中道や節度を重んじる神でもあったが、その言動は節度を守っているとは言いがたい点が多く、アルテミスにその点を指摘されたこともある。が、アポロンは「私は万事に節度を守って控えるようにしている。「節度を守って控えること」それ自体も節度を守って控えるようにしている」と機転というより詭弁で返している(この規律にとらわれない柔軟性も、アポロンが好かれる一因であった)。

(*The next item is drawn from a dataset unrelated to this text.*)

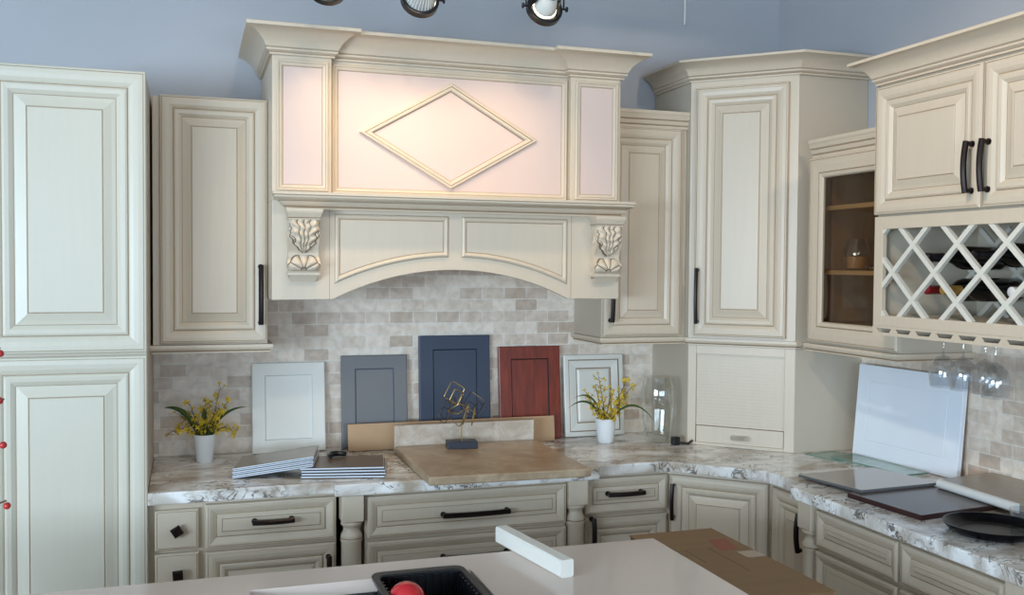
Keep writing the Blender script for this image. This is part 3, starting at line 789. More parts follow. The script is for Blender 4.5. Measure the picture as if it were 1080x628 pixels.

フリードリヒ・ニーチェは、理性をつかさどる神として、ディオニューソスと対照的な存在と考えた(『悲劇の誕生』)。
アスクレーピオス
アスクレーピオスは、テッサリアのラーリッサ領主の娘コローニスとアポローンの子。アポローンとコローニスの伝令であった鴉の讒言によって、アポローンは嫉妬に駆られ彼女を射殺した。しかしすぐに後悔し、彼女の胎児を取り出してケンタウロス族の賢者ケイローンにアスクレーピオスを預けた。医術の神の血を引く彼は、やがてすぐれた医術を獲得するに至り、人を救うことに熱心だったが、やがて死者をも蘇らせることになったので、冥府の神ハーデースはゼウスに、この不条理を訴えた。そのためアスクレーピオスは、ゼウスの雷霆に撃たれて死に、天の神とされて神格化されたとされる。そして、アスクレーピオスと鴉は、共にへびつかい座とからす座として天に掲げられた。
ダプネー
ダプネー (Daphnē) は、テッサリアの河神ペーネイオスの娘である。大蛇ピュートーンを矢で射殺したアポローンが、帰途偶然出会ったエロースと彼の持つ小さな弓を馬鹿にしたことから、エロースはアポローンへの仕返しに、黄金の矢(愛情を芽生えさせる矢)でアポローンを撃ち、鉛の矢(愛情を拒絶させる矢)でダプネーを射た。このため、アポローンはダプネーに愛情を抱いたが、ダプネーはアポローンの愛を拒絶した。
エロースの悪戯によって、アポローンは彼女を奪おうと追いかけ続け、ダプネーも必死に逃げ続けた。しかしダプネーの体力が限界に近づき、ついにはペーネイオス河畔に追いつめられたため、ダプネーは父ペーネイオスに祈って助けを求めた。追いつめたアポローンがダプネーの腕に触れかけた時、娘の苦痛を聞き入れたペーネイオスにより、ダプネーは月桂樹に身を変じた。失意のアポローンは「せめて私の聖樹になって欲しい」と頼むと、ダプネーは枝を揺らしてうなずき、月桂樹の葉をアポローンの頭に落とした。この故事により、デルポイのピューティア大祭で行われる競技の優勝者には、月桂冠が与えられることになった(ダプネー Δάφνη は「月桂樹」という意味の普通名詞)。